/---
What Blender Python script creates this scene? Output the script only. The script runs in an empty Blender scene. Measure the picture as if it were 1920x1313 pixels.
\---
/---
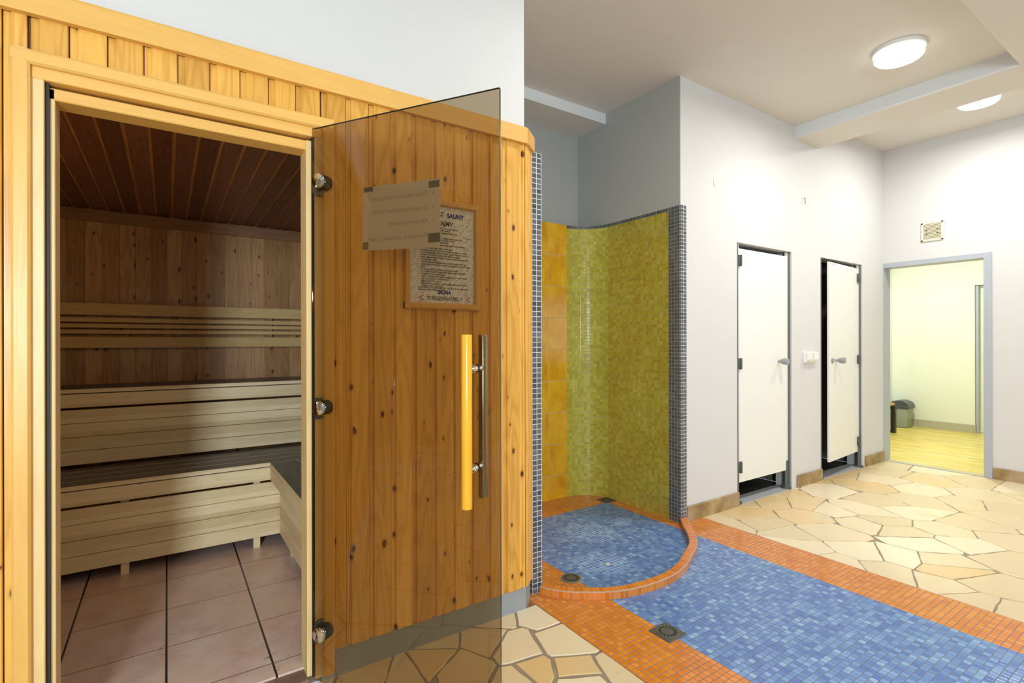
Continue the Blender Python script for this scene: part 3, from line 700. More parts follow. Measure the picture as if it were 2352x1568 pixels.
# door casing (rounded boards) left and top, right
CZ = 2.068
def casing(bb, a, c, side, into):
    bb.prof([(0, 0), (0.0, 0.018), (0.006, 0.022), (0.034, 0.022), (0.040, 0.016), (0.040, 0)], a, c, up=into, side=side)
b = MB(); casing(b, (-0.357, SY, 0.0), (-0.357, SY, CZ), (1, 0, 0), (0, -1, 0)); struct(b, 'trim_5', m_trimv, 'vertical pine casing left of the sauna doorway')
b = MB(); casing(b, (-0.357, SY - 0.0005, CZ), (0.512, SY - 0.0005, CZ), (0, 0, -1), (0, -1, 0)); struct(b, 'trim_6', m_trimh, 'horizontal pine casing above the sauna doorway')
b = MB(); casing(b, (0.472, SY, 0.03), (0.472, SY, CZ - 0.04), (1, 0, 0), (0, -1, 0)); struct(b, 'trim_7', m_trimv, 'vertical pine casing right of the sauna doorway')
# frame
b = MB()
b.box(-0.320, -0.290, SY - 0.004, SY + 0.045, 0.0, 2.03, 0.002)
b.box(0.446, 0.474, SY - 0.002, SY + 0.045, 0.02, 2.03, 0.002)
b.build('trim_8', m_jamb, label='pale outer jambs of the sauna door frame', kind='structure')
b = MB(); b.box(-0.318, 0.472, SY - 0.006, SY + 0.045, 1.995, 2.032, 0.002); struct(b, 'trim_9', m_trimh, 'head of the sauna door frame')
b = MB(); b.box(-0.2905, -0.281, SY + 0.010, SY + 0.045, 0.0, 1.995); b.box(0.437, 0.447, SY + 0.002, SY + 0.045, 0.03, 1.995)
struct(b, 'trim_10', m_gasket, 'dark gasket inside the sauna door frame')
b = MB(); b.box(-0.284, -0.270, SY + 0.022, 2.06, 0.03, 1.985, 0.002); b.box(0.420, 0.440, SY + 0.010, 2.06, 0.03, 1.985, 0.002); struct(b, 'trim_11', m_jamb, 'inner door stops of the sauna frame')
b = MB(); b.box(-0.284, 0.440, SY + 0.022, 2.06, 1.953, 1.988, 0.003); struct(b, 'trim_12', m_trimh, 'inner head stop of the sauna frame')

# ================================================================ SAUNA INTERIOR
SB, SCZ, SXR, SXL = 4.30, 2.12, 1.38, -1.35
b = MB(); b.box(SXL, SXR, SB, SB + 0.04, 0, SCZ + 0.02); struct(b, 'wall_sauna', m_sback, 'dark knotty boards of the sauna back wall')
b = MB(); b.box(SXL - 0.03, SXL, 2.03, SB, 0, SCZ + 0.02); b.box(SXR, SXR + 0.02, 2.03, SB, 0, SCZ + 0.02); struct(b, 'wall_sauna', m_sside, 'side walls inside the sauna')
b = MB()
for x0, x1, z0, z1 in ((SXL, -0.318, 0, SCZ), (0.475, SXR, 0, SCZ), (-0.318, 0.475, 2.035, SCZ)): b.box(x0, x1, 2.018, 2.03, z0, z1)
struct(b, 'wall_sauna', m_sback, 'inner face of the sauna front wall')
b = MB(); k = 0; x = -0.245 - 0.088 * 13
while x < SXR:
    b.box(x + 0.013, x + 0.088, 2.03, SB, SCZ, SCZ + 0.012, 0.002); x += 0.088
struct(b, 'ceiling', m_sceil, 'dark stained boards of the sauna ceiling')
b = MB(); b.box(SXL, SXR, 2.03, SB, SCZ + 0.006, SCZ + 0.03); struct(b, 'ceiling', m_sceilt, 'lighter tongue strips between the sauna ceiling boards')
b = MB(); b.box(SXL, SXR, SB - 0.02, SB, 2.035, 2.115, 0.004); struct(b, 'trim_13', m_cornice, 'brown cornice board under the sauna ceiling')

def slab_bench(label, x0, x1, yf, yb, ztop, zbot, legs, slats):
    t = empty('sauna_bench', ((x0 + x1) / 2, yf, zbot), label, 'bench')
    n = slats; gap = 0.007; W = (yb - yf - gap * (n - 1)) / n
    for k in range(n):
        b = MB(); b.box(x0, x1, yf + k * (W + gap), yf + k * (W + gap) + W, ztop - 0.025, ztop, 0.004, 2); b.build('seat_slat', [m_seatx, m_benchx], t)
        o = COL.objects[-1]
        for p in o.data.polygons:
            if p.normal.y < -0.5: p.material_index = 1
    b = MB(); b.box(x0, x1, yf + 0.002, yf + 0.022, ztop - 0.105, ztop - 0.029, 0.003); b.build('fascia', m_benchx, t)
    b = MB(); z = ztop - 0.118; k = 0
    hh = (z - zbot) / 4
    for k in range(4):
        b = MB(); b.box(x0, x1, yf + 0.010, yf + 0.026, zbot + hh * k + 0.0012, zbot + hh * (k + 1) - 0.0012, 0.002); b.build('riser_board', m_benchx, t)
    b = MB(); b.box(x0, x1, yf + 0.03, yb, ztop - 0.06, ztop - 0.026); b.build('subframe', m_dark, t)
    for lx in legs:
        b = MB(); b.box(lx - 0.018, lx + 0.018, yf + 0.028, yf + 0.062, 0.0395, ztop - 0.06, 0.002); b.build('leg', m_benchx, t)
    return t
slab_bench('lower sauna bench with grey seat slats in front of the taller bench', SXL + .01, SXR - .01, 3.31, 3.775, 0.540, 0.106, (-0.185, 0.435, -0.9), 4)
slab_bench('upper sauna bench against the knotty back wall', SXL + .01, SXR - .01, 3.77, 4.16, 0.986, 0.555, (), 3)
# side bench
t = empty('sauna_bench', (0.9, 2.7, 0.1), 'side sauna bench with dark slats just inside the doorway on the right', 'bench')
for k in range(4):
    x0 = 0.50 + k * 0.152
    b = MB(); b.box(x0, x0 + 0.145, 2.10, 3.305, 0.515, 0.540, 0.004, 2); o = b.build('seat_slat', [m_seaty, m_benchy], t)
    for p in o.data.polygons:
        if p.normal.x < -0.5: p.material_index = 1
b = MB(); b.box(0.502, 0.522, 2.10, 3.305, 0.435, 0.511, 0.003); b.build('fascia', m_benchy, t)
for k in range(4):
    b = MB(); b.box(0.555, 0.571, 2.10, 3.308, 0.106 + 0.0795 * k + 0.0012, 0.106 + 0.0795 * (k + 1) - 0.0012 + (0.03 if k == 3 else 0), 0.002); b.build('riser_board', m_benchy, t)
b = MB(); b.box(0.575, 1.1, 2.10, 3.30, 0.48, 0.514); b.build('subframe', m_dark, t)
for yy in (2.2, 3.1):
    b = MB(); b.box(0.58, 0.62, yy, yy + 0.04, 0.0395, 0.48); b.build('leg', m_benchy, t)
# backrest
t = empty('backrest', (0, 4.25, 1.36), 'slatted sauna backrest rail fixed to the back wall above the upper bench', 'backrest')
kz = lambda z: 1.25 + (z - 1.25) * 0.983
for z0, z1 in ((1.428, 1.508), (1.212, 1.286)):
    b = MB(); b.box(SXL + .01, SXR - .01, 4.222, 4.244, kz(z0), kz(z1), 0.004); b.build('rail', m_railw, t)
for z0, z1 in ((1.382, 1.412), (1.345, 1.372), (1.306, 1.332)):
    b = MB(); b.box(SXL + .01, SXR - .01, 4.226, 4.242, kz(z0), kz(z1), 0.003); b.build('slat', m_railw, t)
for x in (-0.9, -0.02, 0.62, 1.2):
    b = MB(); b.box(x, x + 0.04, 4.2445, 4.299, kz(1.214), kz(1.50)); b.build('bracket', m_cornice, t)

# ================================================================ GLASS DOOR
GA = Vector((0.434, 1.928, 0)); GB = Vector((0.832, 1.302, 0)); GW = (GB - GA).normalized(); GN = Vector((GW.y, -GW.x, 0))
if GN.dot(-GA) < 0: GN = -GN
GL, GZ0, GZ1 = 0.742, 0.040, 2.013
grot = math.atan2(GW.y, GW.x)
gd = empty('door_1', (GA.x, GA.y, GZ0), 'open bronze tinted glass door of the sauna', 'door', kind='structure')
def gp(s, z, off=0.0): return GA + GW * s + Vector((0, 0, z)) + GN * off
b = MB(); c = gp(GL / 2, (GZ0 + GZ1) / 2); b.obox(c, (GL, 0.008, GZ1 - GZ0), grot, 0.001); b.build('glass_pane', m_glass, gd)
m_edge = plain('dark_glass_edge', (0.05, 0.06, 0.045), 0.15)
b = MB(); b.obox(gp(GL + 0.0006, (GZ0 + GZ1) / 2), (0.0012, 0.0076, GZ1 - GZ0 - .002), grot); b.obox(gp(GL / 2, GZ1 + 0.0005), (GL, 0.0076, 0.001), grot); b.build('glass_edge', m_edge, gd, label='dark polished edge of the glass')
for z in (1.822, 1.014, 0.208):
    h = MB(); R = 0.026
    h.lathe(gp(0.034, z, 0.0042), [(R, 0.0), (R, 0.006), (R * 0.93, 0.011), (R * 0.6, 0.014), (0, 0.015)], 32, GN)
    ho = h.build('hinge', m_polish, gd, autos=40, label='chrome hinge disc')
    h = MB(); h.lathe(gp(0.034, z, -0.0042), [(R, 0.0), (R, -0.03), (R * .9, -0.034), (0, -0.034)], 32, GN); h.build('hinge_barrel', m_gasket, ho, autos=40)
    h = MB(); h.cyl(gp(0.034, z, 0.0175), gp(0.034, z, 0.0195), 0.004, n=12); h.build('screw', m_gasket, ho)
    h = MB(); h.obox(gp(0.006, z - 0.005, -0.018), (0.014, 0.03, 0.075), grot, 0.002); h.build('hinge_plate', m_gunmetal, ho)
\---
> _YOUR GOAL_:
Filter the records down to the lines that contain the string "Blender", and copy those lines.

> _CORRECT ANSWER_:
What Blender Python script creates this scene? Output the script only. The script runs in an empty Blender scene. Measure the picture as if it were 1920x1313 pixels.
Continue the Blender Python script for this scene: part 3, from line 700. More parts follow. Measure the picture as if it were 2352x1568 pixels.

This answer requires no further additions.